To the very basic question of all – how much the purse-seiners caught – there are two sets of answers. One consists of data submitted by vessel captains – the other, estimates made by observers on board those same vessels.
And they differ – sometimes hugely.
Using captains’ records, the total catch for the 2010 season was 3,829 tonnes; but the observers’ estimates tot up to a mere 2,367 tonnes.
Some of the national figures are even more out of whack. French vessels reported a catch double the observers’ estimate: Greek captains, even more remarkably, reported a haul of 37 tonnes, while observers on Greek boats saw them catch not a single fish.
How can this happen?
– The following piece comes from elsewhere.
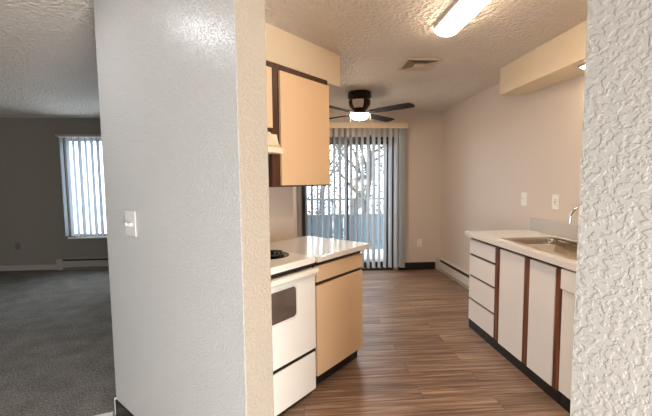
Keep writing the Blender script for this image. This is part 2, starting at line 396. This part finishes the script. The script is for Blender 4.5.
# ------------------------------------------------------------------ right-hand cabinets
XF = 1.567
def right_carcass(t, y0, y1):
    """open-topped box, x towards the wall"""
    mb = MB().box(.022, .59, y0, y0+.016, .09, .872).box(.022, .59, y1-.016, y1, .09, .872).box(.022, .59, y0+.016, y1-.016, .09, .106).box(.574, .59, y0+.016, y1-.016, .106, .872)
    return mb.build('carcass', 'laminate', t)
KW = 'right-hand base cabinets'
# drawer unit
y0, y1 = 2.690, 3.186
t = thing('drawer_cabinet', 'white four-drawer base cabinet at the far end of the right counter', 'cabinet', (XF, y0, 0), 0)
d = y1-y0
right_carcass(t, 0, d)
MB().box(.018, .022, 0, d, .09, .872).build('face_frame', 'gap', t)
for a, b_ in ((.718, .846), (.519, .696), (.300, .497), (.092, .278)):
    MB().box(0, .018, .052, d-.012, a, b_, .0015).build('drawer_front', 'laminate', t)
MB().box(.012, .6, .0, d, 0, .09).build('toe_kick', 'black', t)
MB().box(.003, .018, -.0, .050, .09, .850).build('stile', 'stile', t)
# sink base
y0, y1 = 1.995, 2.688
t = thing('sink_cabinet', 'white two-door sink base cabinet with brown wood stiles', 'cabinet', (XF, y0, 0), 0)
d = y1-y0
right_carcass(t, 0, d)
MB().box(.018, .022, 0, d, .09, .872).build('face_frame', 'gap', t)
MB().box(.012, .6, 0, d, 0, .09).build('toe_kick', 'black', t)
for a, b_ in ((2.365, 2.668), (2.058, 2.302)):
    MB().box(0, .018, a-y0, b_-y0, .083, .848, .0015).build('door', 'laminate', t)
for a, b_ in ((2.308, 2.362), (2.002, 2.052)):
    MB().box(.002, .018, a-y0, b_-y0, .083, .850).build('stile', 'stile', t)
# dishwasher
y0, y1 = 1.40, 1.988
t = thing('dishwasher', 'white dishwasher at the near end of the right counter beside the wall', 'dishwasher', (XF, y0, 0), 0)
d = y1-y0
MB().box(.02, .58, .004, d-.004, .09, .865).build('tub', 'white_enamel', t)
MB().box(-.008, .02, .004, d-.004, .10, .735, .004).build('door', 'white_enamel', t)
pn = MB().box(-.022, .02, .004, d-.004, .74, .862, .006).build('control_panel', 'white_enamel', t)
MB().lathe([(.024, -.020), (.022, -.036), (0, -.036)], d*.25, .80, 24, 'x').build('dial', 'white_plastic', pn)
MB().box(.012, .58, 0, d, 0, .09).build('toe_kick', 'black', t)
# countertop
HX0, HX1, HY0, HY1 = 1.625, 2.055, 1.965, 2.742
t = thing('countertop', 'pale speckled countertop with backsplash around the steel sink', 'countertop', (1.542, 1.395, .875), 0)
ox, oy = 1.542, 1.395; X1_ = XR-ox; Y1_ = 3.205-oy
mb = MB().box(0, HX0-ox, 0, Y1_, 0, .042).box(HX1-ox, X1_, 0, Y1_, 0, .042).box(HX0-ox, HX1-ox, 0, HY0-oy, 0, .042).box(HX0-ox, HX1-ox, HY1-oy, Y1_, 0, .042)
mb.build('worktop', 'counter', t)
MB().box(-.006, 0, 0, Y1_+.006, 0, .042, .002).build('edge_band', 'counter', t)
M['counter_grey'] = mat('backsplash_laminate', rgb(190, 184, 178), .3)
MB().box(X1_-.02, X1_, 0, Y1_-.012, .042, .155, .003).build('backsplash', 'counter_grey', t)
# sink
t = thing('kitchen_sink', 'stainless steel drop-in sink set in the right countertop', 'sink', ((HX0+HX1)/2, (HY0+HY1)/2, .917), 0)
def rrect(hx, hy, r, n=6):
    P = []
    for cx_, cy_, a0 in ((hx-r, hy-r, 0), (-hx+r, hy-r, 90), (-hx+r, -hy+r, 180), (hx-r, -hy+r, 270)):
        for k in range(n+1):
            a = math.radians(a0+90*k/n); P.append((cx_+r*math.cos(a), cy_+r*math.sin(a)))
    return P
def loft(mb, loops):
    R = [[mb.bm.verts.new(p) for p in L] for L in loops]
    for A, B in zip(R, R[1:]):
        for k in range(len(A)): mb.bm.faces.new((A[k], A[(k+1) % len(A)], B[(k+1) % len(A)], B[k]))
    return R
hx, hy = (HX1-HX0)/2, (HY1-HY0)/2
def ring(hx, hy, r, z, oy_=0, ox_=0): return [(p[0]+ox_, p[1]+oy_, z) for p in rrect(hx, hy, r)]
mb = MB()
loft(mb, [ring(hx+.022, hy+.022, .03, .0005), ring(hx+.022, hy+.022, .03, .004), ring(hx-.012, hy-.012, .03, .006), ring(hx-.016, hy-.016, .03, .002)])
rim = mb.build('rim', 'steel', t, True)
for oy_ in (0,):
    mb = MB(); R_ = loft(mb, [ring(hx-.004, hy-.014, .03, .001, oy_), ring(hx-.022, hy-.034, .05, -.004, oy_), ring(hx-.03, hy-.042, .06, -.13, oy_), ring(hx-.06, hy-.075, .06, -.165, oy_), ring(.045, .045, .045, -.172, oy_)])
    mb.bm.faces.new(R_[-1][::-1])
    bw = mb.build('bowl', 'steel', t, True)
    MB().lathe([(.04, -.171), (.038, -.166), (.02, -.168), (0, -.169)], 0, oy_, 20).build('drain', 'chrome', bw, True)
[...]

The consultants pull no punches:
Some observers discussed this with the vessels’ crews, and tried to use the insights gained to make more accurate estimates; but this appears, if anything, to have muddied the already turbid waters:
“One observer consulted the master on interpreting sonar images which resulted in catch estimations 20%, 25%, 50% and 60% greater by weight than the vessel declaration.”
Adding to the confusion is the practice of joint fishing operations, where a group of vessels working together can decide to share the catch, even though only one of them may have physically caught the fish.
This, presumably, explains the Greek situation. It certainly presented a challenge to observers, with the consultants’ report noting:
“…no fishing operation was conducted, yet (documents) were generated, which the observer was obliged to ‘verify’, ‘certify’ and to countersign.”
The observer programme was designed to follow the fish through the chain, monitoring the transfers to towed cages and thence to farms.
Here, another curiosity arises: the weight of tuna registered as having been transferred, at 4,136 tonnes from vessels’ records, is considerably larger than the amount that was supposed to have been caught in the first place.